Frequently updated web documents

Created on 2021-03-19 by Emin Gabrielyan

 

Here is the protocol for the publication of simple documents that can be frequently updated.

Table of Contents

The sequentially rule. 1

No changing of the past. 1

The index of your web page. 1

A technical detail when copying html files. 1

Example. 1

Take away. 1

END.. 1

 

 

The sequentially rule

Name all your files with sequential numbers, 1, 2, 3 up to infinity.

This concerns the document itself (the document that is being published) and all the files that may accompany the document (such as excel files, text files, and anything else that you will ever need to add into your folder and link to from your published document).

Number your files in the order of addition.

For example, 1.docx, 2.xlsx, 3.txt. Whatever is the order in which you added the files. Do not care of anything else except the sequential order. No rule here, except that you sequentially number your files in the order of their creation.

Both these examples, 1.docx, 2.xlsx, 3.txt and 1.xlsx, 2.txt, 3.docx are valid. So far it is simple, and it will stay simple until the end of the protocol.

So, one of the files is your doc that will be the current main page (until another, newer doc file will be created).

This file will point to some other files in the document.

No changing of the past

The 2nd rule in this protocol is that once you added a file, you do not touch it, more precisely you do not rename it as some files may already point to it.

Rather you must add new files and create new versions so the past can be easily tracked back.

If you want to create a new version of the doc, you simply create a new file with a new sequential number. You can, for example, have file 6.docx, that is an evolution of the initial document, the first version of which was for example in 3.docx.

File 6.docx can still have the same hyperlinks to files 1.txt and 2.xlsx that were used in 3.docx.

Or you can have more hyperlinks, or you can have less hyperlinks, or you can have hyperlinks to other files, or you can decide that in the new version of the document you better use a corrected version of 2.xlsx saved now under 5.xlsx.

In this way, all your previous documents work as they worked before and point to the files they were pointing before. The corrections modify only the new versions of the documents and leave the old versions as they were before (including the old versions of the files they were pointing to).

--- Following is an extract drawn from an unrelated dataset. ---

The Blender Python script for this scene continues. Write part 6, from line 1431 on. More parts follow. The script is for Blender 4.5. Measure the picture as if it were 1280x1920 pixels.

If you want to add new files to refer from the doc, just add them with the same numbering principle, 7.txt, and point to it from your last version of the doc (which is 6.docx in this example).

The index of your web page

When you save your doc file additionally in html format (web page filtered), you will create two new items in the folder, 6.html and 6_files.

Similarly, you will have these items for all previously published documents.

Do not touch the previously published documents.

The only thing you must do, is to take the html file you want to use as your main page and copy it into index.html without modifying anything else in your folder.

So, the rule is that index.html is always a copy of the last doc you want to show on the page.

A technical detail when copying html files

Now copying the 6.html into index.html is not one step copy paste, because Windows considers that 6.html is entangled with its folder called 6_files. If you try to copy the file in the same folder with using simply copy and paste commands, you will have this warning.

If you copy 6.html from one folder into another folder, windows will also copy the entangled folder 6_files.

To unentangle, you must first rename 6.html into something else.

When you start renaming 6.html, you will have a warning message like this.

If you click yes, the file will be renamed and will not be entangles anymore with its folder.

The folder itself will not be renamed.

At this point you can copy the file only without its folder.

You must recreate one original copy, which was 6.html,

and the other copy is index.html.

(note that as soon as you create a file with the original file name, 6.html, it will be again coupled with the folder 6_files. This is the way how windows file manager works.)

So now you have the index.html which is just the html copy of your document number 6.docx.

Example

Here is an example how your folder may look like. You have documents 1, 2, 3, and 7 that are published. Normally the last published one, 7.html is copied also to index.htm, which you can see by comparing the date of modification and the size of these two files.

The other files serve as data, and are usually pointed to from one of the published documents.

Take away

The file index.html is always a copy. It can be deleted any time and replaced by another newer version.

Note also, that when you renamed the other copy of the file back to 6.html, it got again re-entangled with its folder 6_files. Now again you cannot simply copy it individually.

Details of windows that must not interest us too much.

In your new version you usually refer to the previous versions, you must always use the links as 5.html and 4.html, and never index.html (because index.html is not reliable as it is just a copy of the last version and can be deleted and replaced any time with another copy).

For all your file names just use sequential names from 1 to infinity.

Do not change the past documents, create instead the new copies.